Monday, January 17, 2011

Uzun zaman sonra

Uzun zaman sonra ilk kez bu kadar keyifli bir haftasonu geçirdik. Cuma akşamı iş çıkışı Ada'yı kaptığımız gibi Big Chefs'e gittik. Ada'cım baya uyumlu bir tip oldu. Biz yemeğimizi yerken o da elmasını kemirdi ve kitaplarına baktı.

Cumartesi sabahı güzel bir kahvaltı yaptık evde. Sonra Burcu ve Alegra geldiler. Bizim bıdıklarda bir heyecan bir heyecan. Henüz birlikte nasıl oyun oynanır bilmiyorlar ama birbirlerini baya bir taklit edip eğlendiler. Mesela Alegra boş oyuncak kutusunun içine oturdu, bir de baktık iki dakika sonra Ada da kutuya girmiş!

Ada top atıyor Alegra 'goool goool goool' diye bağırıyor. Artık birbirlerinin isimlerini söyleyebiliyorlar baya. Ada 'Agiyaaaa' diye çağırıyor Alegra'yı. Alegra da daha bir otoriter 'Ada Ada Ada', hadi hemen gel gibisinden :) En şeker an tabi ki Alegra'nın Ada'ya müthiş bir sevgi ile sarıldığı andı. İnsan çocukların koşulsuz, çekinmesiz ve hesapsız hareketlerini görünce niye hep böyle kalmıyoruz diye kara kara düşünüyor.

Cumartesi öğlen evden çıktık ve Bağdat Caddesine doğru yollandık. Ada'cım tabi arabada uyudu. Planımız her zamanki gibi Fenerbahçe parkının otoparkında Ada uyanana kadar beklemekti. Daha sonra da Ebru'larla buluşup yemek yiyecektik. Park edince hadi dedim gideyim de parkın içindeki kestaneciden biraz kestane alayım. Burak da Ada'nın başında bekliyor. Ben gittikten kısa bir süre sonra orta yaşı geçmiş bir çıft bizim arabanın yanından geçerken Ada'yı görmüşler. Onu arabada yalnız bıraktığımızı düşünüp (nasıl bişeyse) bağıra bağıra 'görüyo musun bak çocuğu da bırakmışlar böyle işte, cık cık cık' filan diye konuşmaya başlamışlar. Burak ben burdayım diyor ama yurdum insanı kendinden geçmiş. Tabi çocukcağız şamataya uyanmış. Hepi topu yarım saat ya uyudu ya uyumadı.
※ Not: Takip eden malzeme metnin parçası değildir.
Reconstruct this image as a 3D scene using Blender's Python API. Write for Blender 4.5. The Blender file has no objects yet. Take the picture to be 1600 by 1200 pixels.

Bizim keyifler kaçtı tabi. Ada'nın uykusuzluğa dayanamayacağından o kadar emindik ki acaba doğrudan eve geri mi dönsek diye düşündük. Ebru'larla Suadiye'de buluşacaktık. Ada belki yine arabada uyur, uykusunu alır diye bir ümit o tarafa doğru yollandık. Yok ne çare çocukcağızın uykusu kaçtı bir kere. Neyse ne yapalım Ebru'larla buluşmayı öne aldık. Ada'cık idare ettiği kadar beraber oluruz diye düşündük. Yahu Ada bizi bir şaşırttı ki sorma gitsin. Önüne çorbası geldi mi zaten bizim oğlanın keyfine diyecek olmaz. Ali de sağolsun Ada'yı el altından ekmeklerle, yoğurtlarla besledi. Ada'nın niye keyfi kaçsın daha ne ister? Bu arada Cercis Murat Konağı'na gittik yemeğe. Mardin mutfağı, bir tane eksantrik olmayan yemek yok.

Pazar günü de aylardır planlayıp bir türlü gerçekleştiremediğimiz Hakman - Yavuz aileleri kavuşması yaşandı. Sina'lar uzun zamandır bize gelmek istiyorlardı. Bir onların işleri çıktı, bi ben zehirlendim filan derken yılan hikayesine döndü mesele. Her neyse en sonunda Pazar günü buluşmayı becerdik. Deniz abla kızımız olarak Ada'ya yol yordam gösterdi. Ada'nın gözlerindeki 'abla bu işler nasıl oluyor bi anlat bakiim' bakışları görmeye değerdi. Yedik içtik, pek güzeldi.

Her yağmurun ardından güneş açar hesabı yavaş yavaş umut ve neşe pıtırcıkları yeşermeye başladı içimde.

1 comment:

birdamlacıkyağmur said...

Merhaba,
Ada çok şirin
blogunuza tesadüfen rastladım
bu ortamda zaten planlı olmuyor bu iş :)
neyse uzatmayayım mail adresinizi göremedim
size sormak istediğim bir şey var, radyoculukla ilgili.